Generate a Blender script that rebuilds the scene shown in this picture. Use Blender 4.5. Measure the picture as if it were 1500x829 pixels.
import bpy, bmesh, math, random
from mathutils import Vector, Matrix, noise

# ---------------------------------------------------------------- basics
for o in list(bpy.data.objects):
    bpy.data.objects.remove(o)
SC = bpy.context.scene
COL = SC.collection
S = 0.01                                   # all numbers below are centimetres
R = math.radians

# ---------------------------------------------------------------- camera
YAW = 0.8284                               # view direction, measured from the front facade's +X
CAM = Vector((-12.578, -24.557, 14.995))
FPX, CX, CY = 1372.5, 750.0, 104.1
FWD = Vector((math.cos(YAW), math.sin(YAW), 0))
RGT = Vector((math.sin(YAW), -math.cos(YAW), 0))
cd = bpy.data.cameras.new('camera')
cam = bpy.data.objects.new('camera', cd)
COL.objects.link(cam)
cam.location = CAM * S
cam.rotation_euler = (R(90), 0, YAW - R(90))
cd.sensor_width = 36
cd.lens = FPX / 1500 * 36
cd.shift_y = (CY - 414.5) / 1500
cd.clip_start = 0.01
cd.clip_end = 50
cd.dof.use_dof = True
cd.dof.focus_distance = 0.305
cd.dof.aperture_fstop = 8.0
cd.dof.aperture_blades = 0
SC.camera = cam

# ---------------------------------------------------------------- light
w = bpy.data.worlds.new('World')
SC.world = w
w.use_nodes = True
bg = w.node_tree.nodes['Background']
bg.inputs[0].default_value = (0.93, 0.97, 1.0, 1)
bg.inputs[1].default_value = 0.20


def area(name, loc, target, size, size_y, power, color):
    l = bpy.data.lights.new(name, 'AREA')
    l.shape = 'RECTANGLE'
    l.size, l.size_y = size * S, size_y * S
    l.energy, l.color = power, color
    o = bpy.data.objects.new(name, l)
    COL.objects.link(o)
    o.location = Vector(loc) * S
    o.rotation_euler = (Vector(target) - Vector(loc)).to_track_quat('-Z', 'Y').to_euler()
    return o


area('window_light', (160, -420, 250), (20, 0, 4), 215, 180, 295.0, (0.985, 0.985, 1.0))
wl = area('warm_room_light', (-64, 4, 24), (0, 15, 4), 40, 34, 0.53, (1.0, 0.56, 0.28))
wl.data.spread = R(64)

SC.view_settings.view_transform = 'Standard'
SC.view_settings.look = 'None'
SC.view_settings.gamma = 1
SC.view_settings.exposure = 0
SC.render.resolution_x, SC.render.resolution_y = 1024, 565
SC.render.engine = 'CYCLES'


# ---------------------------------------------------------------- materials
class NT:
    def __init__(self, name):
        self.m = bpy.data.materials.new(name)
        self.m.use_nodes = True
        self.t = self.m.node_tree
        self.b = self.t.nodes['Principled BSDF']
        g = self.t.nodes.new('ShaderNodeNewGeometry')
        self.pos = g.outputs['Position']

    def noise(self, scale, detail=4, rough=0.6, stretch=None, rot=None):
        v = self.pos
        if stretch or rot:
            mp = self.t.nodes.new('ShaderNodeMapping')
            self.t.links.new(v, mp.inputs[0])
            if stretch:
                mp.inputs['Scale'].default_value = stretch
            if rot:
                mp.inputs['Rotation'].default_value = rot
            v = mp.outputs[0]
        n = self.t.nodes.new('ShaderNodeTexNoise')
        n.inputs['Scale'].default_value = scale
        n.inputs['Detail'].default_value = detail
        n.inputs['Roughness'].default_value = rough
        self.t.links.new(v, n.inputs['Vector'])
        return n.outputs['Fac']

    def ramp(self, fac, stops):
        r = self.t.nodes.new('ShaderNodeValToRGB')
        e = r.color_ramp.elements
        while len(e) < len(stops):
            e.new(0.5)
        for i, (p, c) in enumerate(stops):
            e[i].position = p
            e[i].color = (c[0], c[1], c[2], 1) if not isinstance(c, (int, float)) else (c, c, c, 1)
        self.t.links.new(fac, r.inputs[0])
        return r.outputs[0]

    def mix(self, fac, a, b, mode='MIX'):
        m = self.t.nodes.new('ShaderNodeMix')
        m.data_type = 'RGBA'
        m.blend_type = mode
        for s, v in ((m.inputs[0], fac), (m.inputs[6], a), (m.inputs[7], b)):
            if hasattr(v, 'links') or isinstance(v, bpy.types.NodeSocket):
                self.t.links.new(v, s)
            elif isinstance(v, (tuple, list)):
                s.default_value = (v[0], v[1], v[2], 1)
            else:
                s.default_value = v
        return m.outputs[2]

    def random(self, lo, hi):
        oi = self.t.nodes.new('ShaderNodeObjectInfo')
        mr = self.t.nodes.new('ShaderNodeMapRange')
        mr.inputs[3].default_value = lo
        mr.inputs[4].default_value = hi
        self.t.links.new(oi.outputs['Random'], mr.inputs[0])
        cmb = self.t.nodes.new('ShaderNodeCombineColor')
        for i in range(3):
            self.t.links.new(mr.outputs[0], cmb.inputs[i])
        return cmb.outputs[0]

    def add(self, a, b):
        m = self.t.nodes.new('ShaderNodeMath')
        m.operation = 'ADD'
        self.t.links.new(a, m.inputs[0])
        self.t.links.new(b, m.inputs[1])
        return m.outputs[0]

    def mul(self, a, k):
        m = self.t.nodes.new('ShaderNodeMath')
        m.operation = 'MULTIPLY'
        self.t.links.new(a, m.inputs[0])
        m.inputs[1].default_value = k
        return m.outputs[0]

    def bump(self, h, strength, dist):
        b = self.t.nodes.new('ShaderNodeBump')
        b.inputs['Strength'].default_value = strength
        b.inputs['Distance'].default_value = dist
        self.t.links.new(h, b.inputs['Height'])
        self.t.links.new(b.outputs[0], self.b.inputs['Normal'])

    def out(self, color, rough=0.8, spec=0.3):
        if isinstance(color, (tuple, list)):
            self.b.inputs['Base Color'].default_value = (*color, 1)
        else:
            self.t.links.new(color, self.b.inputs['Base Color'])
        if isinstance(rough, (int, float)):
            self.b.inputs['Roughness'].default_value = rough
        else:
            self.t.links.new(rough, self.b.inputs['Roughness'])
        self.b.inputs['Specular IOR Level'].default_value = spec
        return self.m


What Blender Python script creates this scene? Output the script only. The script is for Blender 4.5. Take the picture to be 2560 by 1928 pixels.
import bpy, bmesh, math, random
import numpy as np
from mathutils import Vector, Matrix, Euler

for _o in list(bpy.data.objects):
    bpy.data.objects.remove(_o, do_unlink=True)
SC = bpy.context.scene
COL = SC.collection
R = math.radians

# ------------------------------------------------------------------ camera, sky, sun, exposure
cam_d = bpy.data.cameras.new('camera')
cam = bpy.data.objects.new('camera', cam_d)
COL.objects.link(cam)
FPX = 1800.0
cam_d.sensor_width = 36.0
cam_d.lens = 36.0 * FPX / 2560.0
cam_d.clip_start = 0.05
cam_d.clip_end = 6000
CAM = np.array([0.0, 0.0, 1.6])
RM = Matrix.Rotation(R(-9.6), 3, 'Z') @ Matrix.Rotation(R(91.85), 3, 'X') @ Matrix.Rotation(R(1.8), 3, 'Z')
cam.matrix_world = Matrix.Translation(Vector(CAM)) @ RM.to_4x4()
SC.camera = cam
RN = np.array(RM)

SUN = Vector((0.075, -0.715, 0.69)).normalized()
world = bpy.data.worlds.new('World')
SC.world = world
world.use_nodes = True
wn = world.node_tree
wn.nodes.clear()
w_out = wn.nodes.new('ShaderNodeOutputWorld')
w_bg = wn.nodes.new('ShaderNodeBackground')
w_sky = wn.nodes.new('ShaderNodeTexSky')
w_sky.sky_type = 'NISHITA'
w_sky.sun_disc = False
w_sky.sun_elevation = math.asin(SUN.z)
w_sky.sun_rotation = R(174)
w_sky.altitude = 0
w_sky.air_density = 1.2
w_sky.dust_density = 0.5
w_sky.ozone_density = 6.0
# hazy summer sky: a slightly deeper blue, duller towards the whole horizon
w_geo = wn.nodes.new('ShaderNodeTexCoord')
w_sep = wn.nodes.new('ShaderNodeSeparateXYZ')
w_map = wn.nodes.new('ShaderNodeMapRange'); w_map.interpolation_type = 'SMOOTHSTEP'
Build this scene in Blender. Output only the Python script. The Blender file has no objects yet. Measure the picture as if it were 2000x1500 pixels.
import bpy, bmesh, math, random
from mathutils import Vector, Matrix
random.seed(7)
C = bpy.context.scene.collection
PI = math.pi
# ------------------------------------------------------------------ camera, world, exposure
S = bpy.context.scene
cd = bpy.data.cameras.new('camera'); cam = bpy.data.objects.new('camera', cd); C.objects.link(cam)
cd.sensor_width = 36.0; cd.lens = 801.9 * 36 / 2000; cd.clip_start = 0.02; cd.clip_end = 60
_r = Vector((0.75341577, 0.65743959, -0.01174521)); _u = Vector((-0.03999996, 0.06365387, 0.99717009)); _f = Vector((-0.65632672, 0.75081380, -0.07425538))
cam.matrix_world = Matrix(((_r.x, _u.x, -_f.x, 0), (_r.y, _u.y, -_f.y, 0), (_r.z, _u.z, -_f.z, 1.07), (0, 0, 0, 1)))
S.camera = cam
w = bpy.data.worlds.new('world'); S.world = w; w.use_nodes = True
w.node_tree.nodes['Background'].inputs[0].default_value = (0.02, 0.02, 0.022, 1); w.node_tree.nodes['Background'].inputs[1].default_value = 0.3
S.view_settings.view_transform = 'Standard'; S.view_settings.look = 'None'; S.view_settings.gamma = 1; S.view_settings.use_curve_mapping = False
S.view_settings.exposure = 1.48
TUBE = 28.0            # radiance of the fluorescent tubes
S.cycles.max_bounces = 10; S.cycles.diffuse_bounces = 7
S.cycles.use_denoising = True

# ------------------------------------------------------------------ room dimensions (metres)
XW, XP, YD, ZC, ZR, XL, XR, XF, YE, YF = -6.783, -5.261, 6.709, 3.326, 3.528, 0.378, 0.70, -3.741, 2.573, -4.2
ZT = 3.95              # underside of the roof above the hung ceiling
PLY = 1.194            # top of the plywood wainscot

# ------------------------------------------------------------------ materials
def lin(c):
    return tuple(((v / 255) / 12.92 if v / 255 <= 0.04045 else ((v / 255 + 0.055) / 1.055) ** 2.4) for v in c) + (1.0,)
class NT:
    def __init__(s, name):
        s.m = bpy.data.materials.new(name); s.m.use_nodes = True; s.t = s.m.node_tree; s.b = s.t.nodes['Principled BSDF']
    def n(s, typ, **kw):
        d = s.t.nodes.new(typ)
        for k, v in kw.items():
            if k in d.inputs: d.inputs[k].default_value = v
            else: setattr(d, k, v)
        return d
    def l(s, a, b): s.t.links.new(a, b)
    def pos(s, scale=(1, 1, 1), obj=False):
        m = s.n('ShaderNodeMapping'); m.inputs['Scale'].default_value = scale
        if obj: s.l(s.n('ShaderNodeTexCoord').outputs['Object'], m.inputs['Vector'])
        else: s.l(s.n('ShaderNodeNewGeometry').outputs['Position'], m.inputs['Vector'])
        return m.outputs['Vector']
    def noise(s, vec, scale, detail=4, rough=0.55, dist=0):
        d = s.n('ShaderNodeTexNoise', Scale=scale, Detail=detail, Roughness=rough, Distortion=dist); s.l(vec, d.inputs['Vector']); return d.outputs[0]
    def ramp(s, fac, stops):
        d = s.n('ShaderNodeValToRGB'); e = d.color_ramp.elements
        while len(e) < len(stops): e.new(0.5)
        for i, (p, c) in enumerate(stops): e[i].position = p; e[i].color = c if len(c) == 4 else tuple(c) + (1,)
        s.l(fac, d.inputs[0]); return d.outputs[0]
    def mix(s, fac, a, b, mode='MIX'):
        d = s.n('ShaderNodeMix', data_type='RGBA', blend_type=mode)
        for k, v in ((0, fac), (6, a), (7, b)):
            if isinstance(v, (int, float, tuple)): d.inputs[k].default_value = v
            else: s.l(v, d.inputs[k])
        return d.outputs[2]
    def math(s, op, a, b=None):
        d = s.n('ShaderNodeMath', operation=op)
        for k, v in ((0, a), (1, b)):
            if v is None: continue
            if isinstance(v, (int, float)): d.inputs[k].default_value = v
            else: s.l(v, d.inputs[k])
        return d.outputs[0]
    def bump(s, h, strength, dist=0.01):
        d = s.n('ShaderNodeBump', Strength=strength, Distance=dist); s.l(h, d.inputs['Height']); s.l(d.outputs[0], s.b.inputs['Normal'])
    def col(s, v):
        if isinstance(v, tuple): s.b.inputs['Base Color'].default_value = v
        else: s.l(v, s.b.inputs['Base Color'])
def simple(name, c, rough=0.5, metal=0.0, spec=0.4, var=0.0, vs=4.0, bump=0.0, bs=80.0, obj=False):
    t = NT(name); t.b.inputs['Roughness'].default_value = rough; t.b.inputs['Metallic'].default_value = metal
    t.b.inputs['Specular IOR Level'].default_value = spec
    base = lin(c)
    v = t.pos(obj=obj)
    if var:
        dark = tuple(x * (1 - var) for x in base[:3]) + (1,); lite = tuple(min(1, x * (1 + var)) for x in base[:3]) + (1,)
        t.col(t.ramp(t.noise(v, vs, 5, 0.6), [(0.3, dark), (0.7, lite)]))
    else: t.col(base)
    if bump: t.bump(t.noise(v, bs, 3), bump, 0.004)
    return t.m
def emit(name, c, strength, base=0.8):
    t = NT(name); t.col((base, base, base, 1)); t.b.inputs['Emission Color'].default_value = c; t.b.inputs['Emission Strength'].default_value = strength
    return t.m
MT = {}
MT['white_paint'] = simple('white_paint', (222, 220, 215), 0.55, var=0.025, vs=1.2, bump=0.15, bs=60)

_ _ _

== Written task ==
Determine how many of the lines above hold the word "this", and output that number by itself.

== Final answer ==
3